-------- TASK INPUTS

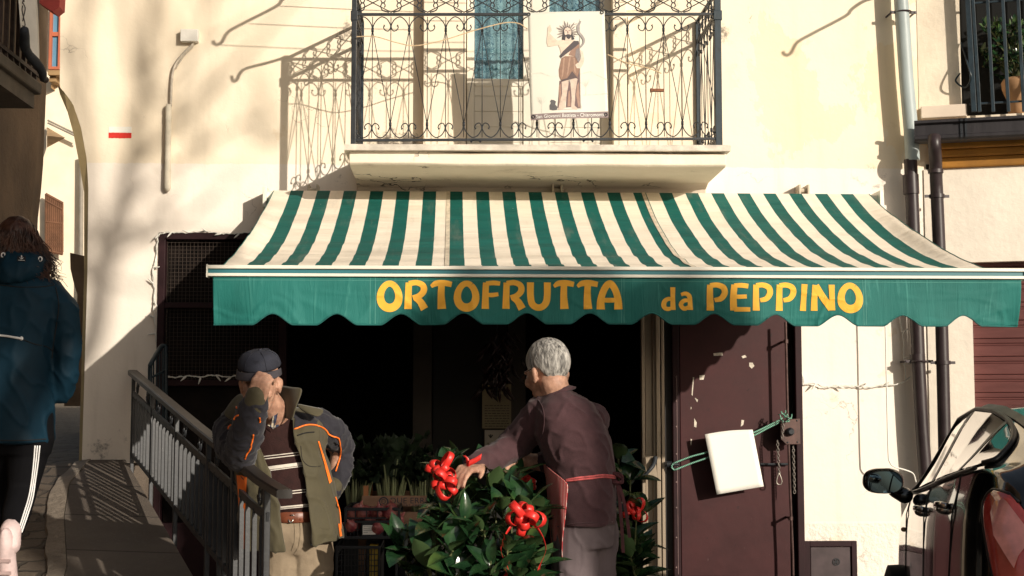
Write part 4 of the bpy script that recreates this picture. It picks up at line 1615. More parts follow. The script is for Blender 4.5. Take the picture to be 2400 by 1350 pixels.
m_cord = cordmat()
g = G()
yc = -.19
for pts in (((1578, 1086), (1620, 1070), (1662, 1058), (1715, 1034), (1768, 1013), (1800, 998), (1832, 982)),
            ((1580, 1102), (1620, 1086), (1664, 1070), (1715, 1044), (1768, 1020), (1800, 1003), (1836, 986)),
            ((1578, 1086), (1574, 1094), (1580, 1102))):
    g.tube(spline([at(x, y, yc + .004 * (i % 2)) for i, (x, y) in enumerate(pts)], 6), .0058, 6)
g.build('cord', m_cord, cord, smooth=True)
g = G()
r3 = random.Random(3)
for k in range(16):
    p = at(1838 + r3.uniform(-9, 12), 978 + r3.uniform(-7, 9), yl - .03)
    q = p + Vector((r3.uniform(-.03, .03), r3.uniform(-.02, .02), r3.uniform(-.02, .03)))
    g.tube(spline([p, (p + q) / 2 + Vector((r3.uniform(-.012, .012), -.01, r3.uniform(-.012, .012))), q], 4), .0035, 5)
g.build('knot', m_cord, cord)


# chains
def chain(x0_, y0_, x1_, y1_, yy, lab, n, hook=False):
    a, b_ = at(x0_, y0_, yy), at(x1_, y1_, yy)
    t_ = thing('hanging_chain', lab, 'chain', tuple(b_), 'chains hanging at the maroon door lock')
    g = G()
    for i in range(n):
        c = a.lerp(b_, (i + .5) / n)
        h = (a - b_).length / n * .66
        ring = []
        for k in range(13):
            an = 2 * pi * k / 12
            u, v = .0075 * cos(an), h * sin(an)
            ring.append(c + (Vector((u, 0, v)) if i % 2 else Vector((u * .55, u * .8, v))))
        g.tube(ring, .0028, 6, False)
    g.build('links', M('chain_steel', (.16, .14, .125), .4, .3, 30, metal=.7), t_, smooth=True)
    if hook:
        g = G()
        P = [b_ + Vector(v) for v in ((0, 0, .012), (-.012, 0, -.02), (-.017, 0, -.045), (-.010, 0, -.062), (.010, 0, -.062), (.017, 0, -.045), (.012, 0, -.02), (0, 0, .012))]
        g.tube(spline(P, 5), .0034, 6)
        g.build('carabiner', M('chain_steel_hook', (.42, .38, .33), .3, .2, 30, metal=.7), t_, smooth=True)


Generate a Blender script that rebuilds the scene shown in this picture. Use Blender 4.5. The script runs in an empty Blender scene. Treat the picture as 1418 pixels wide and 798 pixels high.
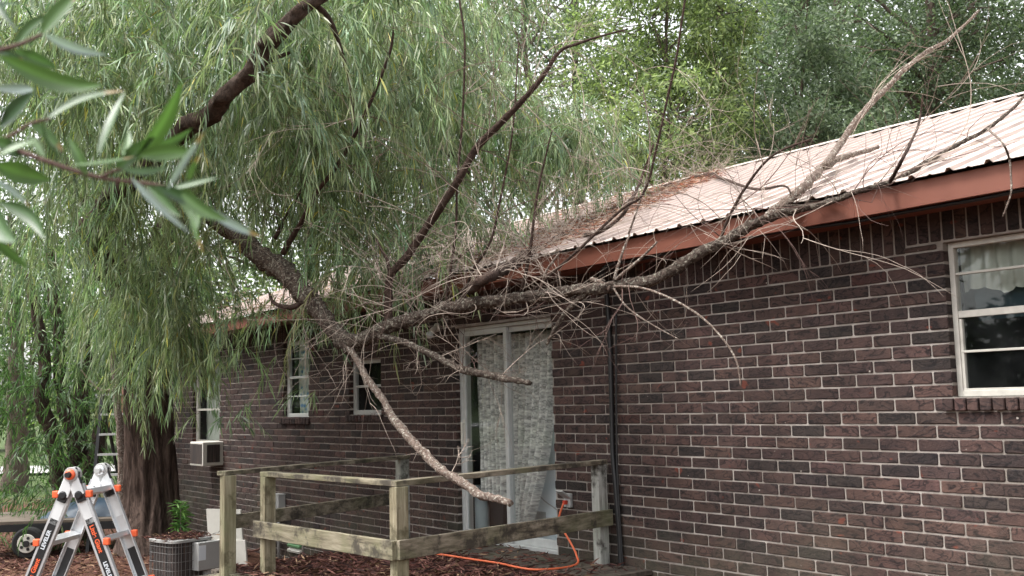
import bpy, math, random
import numpy as np
from mathutils import Vector, Matrix, noise as mnoise
random.seed(7); rng = np.random.default_rng(7)
D = bpy.data; COL = bpy.context.scene.collection; SC = bpy.context.scene
PI = math.pi
# ------------------------------------------------------------------ camera
FP = 1450.; TH = math.radians(36.8); PT = math.atan(158/FP); RO = math.atan(.0245)
d_ = np.array([-math.cos(TH), math.sin(TH), 0]); r_ = np.array([math.sin(TH), math.cos(TH), 0])
F_ = np.array([d_[0]*math.cos(PT), d_[1]*math.cos(PT), math.sin(PT)]); U0 = np.cross(r_, F_)
R_ = math.cos(RO)*r_-math.sin(RO)*U0; U_ = math.sin(RO)*r_+math.cos(RO)*U0
CAM = np.array([0, -5.74, 1.6])
cd = D.cameras.new('camera'); cam = D.objects.new('camera', cd); COL.objects.link(cam); SC.camera = cam
cam.matrix_world = Matrix([[R_[i], U_[i], -F_[i], CAM[i]] for i in range(3)]+[[0, 0, 0, 1]])
cd.sensor_width = 36; cd.lens = FP/1418*36; cd.clip_start = .05; cd.clip_end = 2000
cd.dof.use_dof = True; cd.dof.focus_distance = 9.0; cd.dof.aperture_fstop = 5.6
SC.render.resolution_x = 1024; SC.render.resolution_y = 576
# ------------------------------------------------------------------ light
SC.view_settings.view_transform = 'Standard'; SC.view_settings.look = 'None'
SC.view_settings.gamma = 1; SC.view_settings.exposure = 1.85
SUN_E = math.radians(58); SUN_AZ = math.radians(205)     # azimuth clockwise from +Y
w = D.worlds.new('World'); SC.world = w; w.use_nodes = True
nt = w.node_tree; nt.nodes.clear()
sky = nt.nodes.new('ShaderNodeTexSky'); sky.sky_type = 'NISHITA'; sky.sun_disc = False
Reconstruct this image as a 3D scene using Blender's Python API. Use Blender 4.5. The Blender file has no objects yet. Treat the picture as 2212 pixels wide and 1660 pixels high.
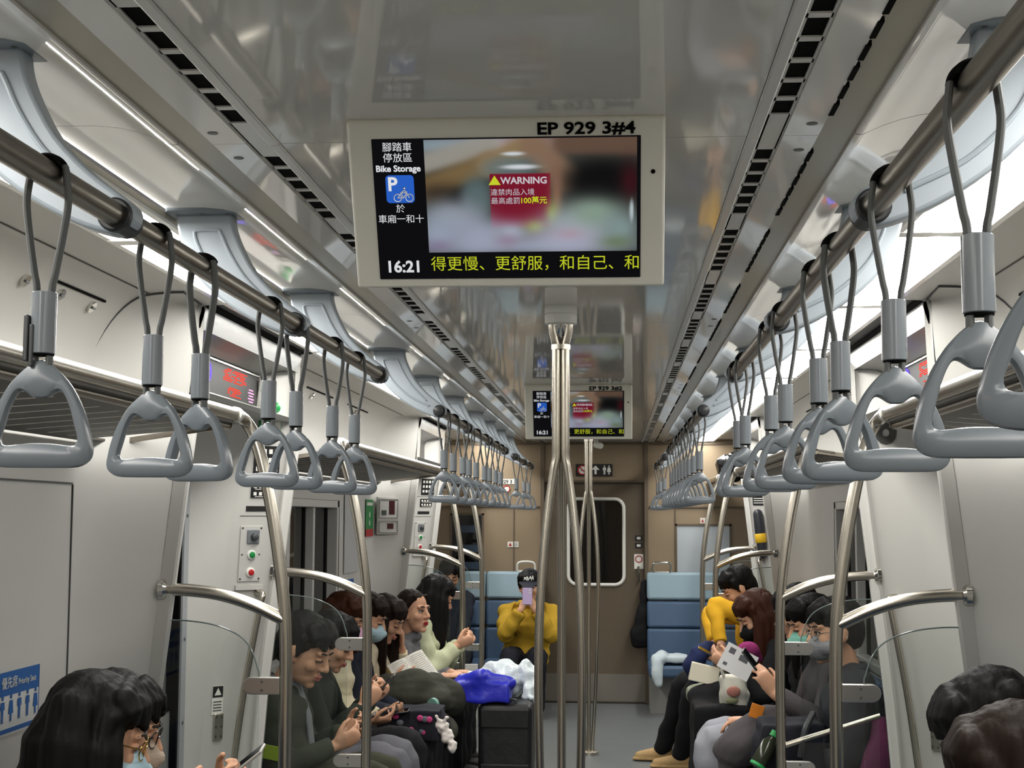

----------------

WHAT YOU NEED TO DO:
Copy every line of the listing containing the string "objects".

WRITTEN RESPONSE:
cd = D.cameras.new('camera'); cam = D.objects.new('camera', cd); COL.objects.link(cam); SC.camera = cam
Reconstruct this image as a 3D scene using Blender's Python API. Use Blender 4.5. The Blender file has no objects yet. Treat the picture as 2212 pixels wide and 1660 pixels high.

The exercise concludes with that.